§ Work to complete:
Set the data down again, exactly as it reads, but without the pictures.
____
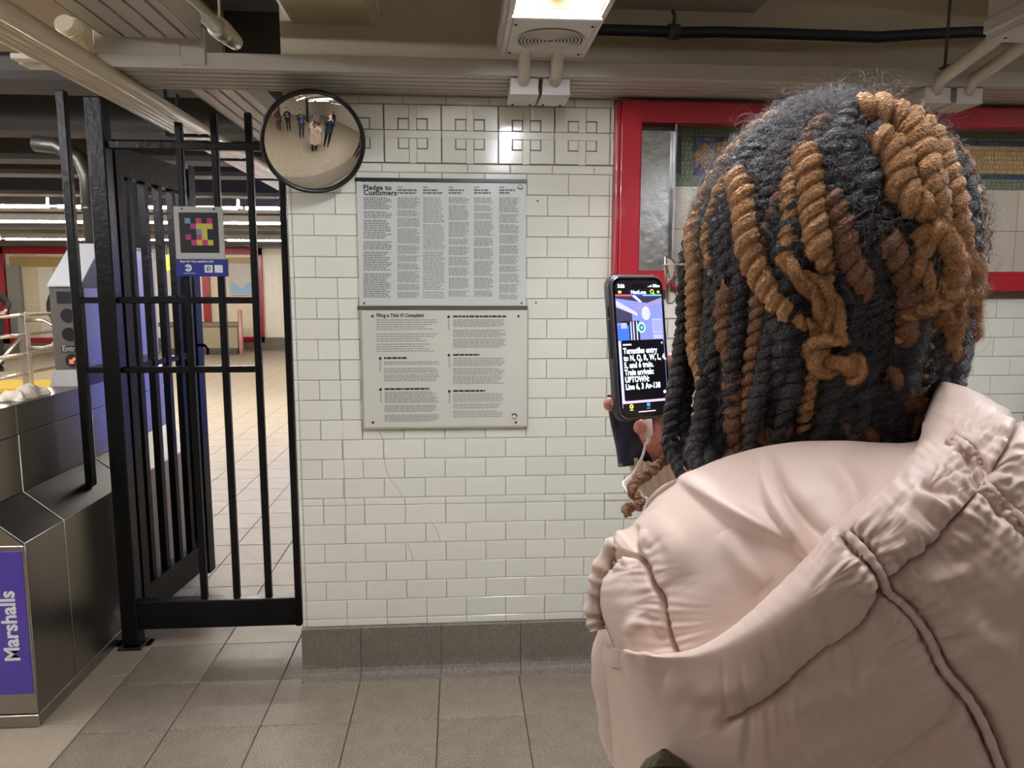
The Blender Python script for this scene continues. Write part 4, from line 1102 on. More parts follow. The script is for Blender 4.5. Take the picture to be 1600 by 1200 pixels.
figure('person', 'person in black at the far left edge, beyond the barrier rail', (-8.32,13.75,0), (0.6,-.8), m_blackc, m_blackc, m_hair_dk, m_skin_l, (((-.30,-.02,1.16), (-.22,.20,1.06)), ((.30,-.02,1.16), (.22,.20,1.06))), 1.72, 0.7)
figure('person', 'distant dark-haired person mostly hidden behind the Entry display box', (-7.98,15.6,0), (0.5,-.8), m_blackc, m_blackc, m_hair_dk, m_skin_d, None, 1.70, 0.7)
# ================================================================== THE WOMAN IN THE PINK COAT
def proj(P):
    P = np.asarray(P)-CAM; z = P@_F
    return np.stack([800+FPX*(P@_R)/z, 600-FPX*(P@_U)/z], -1)
def nz(v): v = np.array(v, float); return v/np.linalg.norm(v)
def crv(a, n):
    """Catmull-Rom through the rows of a (k, ..., 3) -> (n, ..., 3)"""
    a = np.asarray(a, float); k = len(a); out = []
    for t in np.linspace(0, k-1-1e-9, n):
        i = int(t); f = t-i
        p0, p1, p2, p3 = a[max(i-1, 0)], a[i], a[min(i+1, k-1)], a[min(i+2, k-1)]
        out.append(0.5*((2*p1)+(-p0+p2)*f+(2*p0-5*p1+4*p2-p3)*f*f+(-p0+3*p1-3*p2+p3)*f**3))
    return np.array(out)
def dense(poly, step=4.0):
    poly = np.array(poly, float); out = []
    for a, b_ in zip(poly, poly[1:]):
        n = max(1, int(np.linalg.norm(b_-a)/step)); out += [a+(b_-a)*i/n for i in range(n)]
    return np.array(out+[poly[-1]])
def smooth_line(poly, step=4.0): return dense(crv(np.array(poly, float), max(8, len(poly)*6)), step)
def noise3(P, seed=0):
    r = np.random.RandomState(seed); s = 0
    for _ in range(7):
        k = r.normal(size=3); s = s+np.sin(P@k+r.uniform(0, 6.28))
    return s/7
HD = P3(1239, 432, 0.805)                        # centre of the head
FD = nz((-0.86, 0.50, -0.08))                    # where she looks
HC = P3(1288, 412, 0.785)                        # centre of the hair
wo = thing('person', 'person seen from behind in pale pink hooded puffer coat, with caramel and black twists', 'person', (0.36, 0.78, 0))
m_pink = mat('pink_satin', (202,179,166), 0.44, bump=0.10, bscale=60, spec=0.4, sheen=0.2, var=0.035, vscale=16)
m_pink_in = mat('pink_satin_lining', (212,188,175), 0.45, bump=0.06, bscale=45, spec=0.35, sheen=0.2, var=0.02, vscale=12)

# ---- body: one continuous figure under the coat
SL, SRt = P3(1050, 985, 0.79), P3(1600, 930, 0.73)      # shoulders
CH = (SL+SRt)/2
hipc = np.array([CH[0]-.01, CH[1]+.02, 0.90])
fwd = nz((-0.18, 1, 0)); rgt = np.array([fwd[1], -fwd[0], 0])
PC = P3(998, 543, 0.92)                          # centre of the phone
nrm = nz(CAM-PC); ca, sa = math.cos(rad(37)), math.sin(rad(37))
nrm = nz((nrm[0]*ca-nrm[1]*sa, nrm[0]*sa+nrm[1]*ca, 0.02))
pup = nz(np.array([0, 0, 1.0])-0.15*nrm); prt = nz(np.cross(pup, nrm)); nrm = np.cross(prt, pup)
def ph(u, v, w_): return PC+prt*u+pup*v+nrm*w_
WR = ph(0.060, -0.150, -0.045)
EL = np.array([SRt[0]-0.02, SRt[1]+0.20, 1.10])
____
§ Written answer:
The Blender Python script for this scene continues. Write part 4, from line 1102 on. More parts follow. The script is for Blender 4.5. Take the picture to be 1600 by 1200 pixels.
figure('person', 'person in black at the far left edge, beyond the barrier rail', (-8.32,13.75,0), (0.6,-.8), m_blackc, m_blackc, m_hair_dk, m_skin_l, (((-.30,-.02,1.16), (-.22,.20,1.06)), ((.30,-.02,1.16), (.22,.20,1.06))), 1.72, 0.7)
figure('person', 'distant dark-haired person mostly hidden behind the Entry display box', (-7.98,15.6,0), (0.5,-.8), m_blackc, m_blackc, m_hair_dk, m_skin_d, None, 1.70, 0.7)
# ================================================================== THE WOMAN IN THE PINK COAT
def proj(P):
    P = np.asarray(P)-CAM; z = P@_F
    return np.stack([800+FPX*(P@_R)/z, 600-FPX*(P@_U)/z], -1)
def nz(v): v = np.array(v, float); return v/np.linalg.norm(v)
def crv(a, n):
    """Catmull-Rom through the rows of a (k, ..., 3) -> (n, ..., 3)"""
    a = np.asarray(a, float); k = len(a); out = []
    for t in np.linspace(0, k-1-1e-9, n):
        i = int(t); f = t-i
        p0, p1, p2, p3 = a[max(i-1, 0)], a[i], a[min(i+1, k-1)], a[min(i+2, k-1)]
        out.append(0.5*((2*p1)+(-p0+p2)*f+(2*p0-5*p1+4*p2-p3)*f*f+(-p0+3*p1-3*p2+p3)*f**3))
    return np.array(out)
def dense(poly, step=4.0):
    poly = np.array(poly, float); out = []
    for a, b_ in zip(poly, poly[1:]):
        n = max(1, int(np.linalg.norm(b_-a)/step)); out += [a+(b_-a)*i/n for i in range(n)]
    return np.array(out+[poly[-1]])
def smooth_line(poly, step=4.0): return dense(crv(np.array(poly, float), max(8, len(poly)*6)), step)
def noise3(P, seed=0):
    r = np.random.RandomState(seed); s = 0
    for _ in range(7):
        k = r.normal(size=3); s = s+np.sin(P@k+r.uniform(0, 6.28))
    return s/7
HD = P3(1239, 432, 0.805)                        # centre of the head
FD = nz((-0.86, 0.50, -0.08))                    # where she looks
HC = P3(1288, 412, 0.785)                        # centre of the hair
wo = thing('person', 'person seen from behind in pale pink hooded puffer coat, with caramel and black twists', 'person', (0.36, 0.78, 0))
m_pink = mat('pink_satin', (202,179,166), 0.44, bump=0.10, bscale=60, spec=0.4, sheen=0.2, var=0.035, vscale=16)
m_pink_in = mat('pink_satin_lining', (212,188,175), 0.45, bump=0.06, bscale=45, spec=0.35, sheen=0.2, var=0.02, vscale=12)

# ---- body: one continuous figure under the coat
SL, SRt = P3(1050, 985, 0.79), P3(1600, 930, 0.73)      # shoulders
CH = (SL+SRt)/2
hipc = np.array([CH[0]-.01, CH[1]+.02, 0.90])
fwd = nz((-0.18, 1, 0)); rgt = np.array([fwd[1], -fwd[0], 0])
PC = P3(998, 543, 0.92)                          # centre of the phone
nrm = nz(CAM-PC); ca, sa = math.cos(rad(37)), math.sin(rad(37))
nrm = nz((nrm[0]*ca-nrm[1]*sa, nrm[0]*sa+nrm[1]*ca, 0.02))
pup = nz(np.array([0, 0, 1.0])-0.15*nrm); prt = nz(np.cross(pup, nrm)); nrm = np.cross(prt, pup)
def ph(u, v, w_): return PC+prt*u+pup*v+nrm*w_
WR = ph(0.060, -0.150, -0.045)
EL = np.array([SRt[0]-0.02, SRt[1]+0.20, 1.10])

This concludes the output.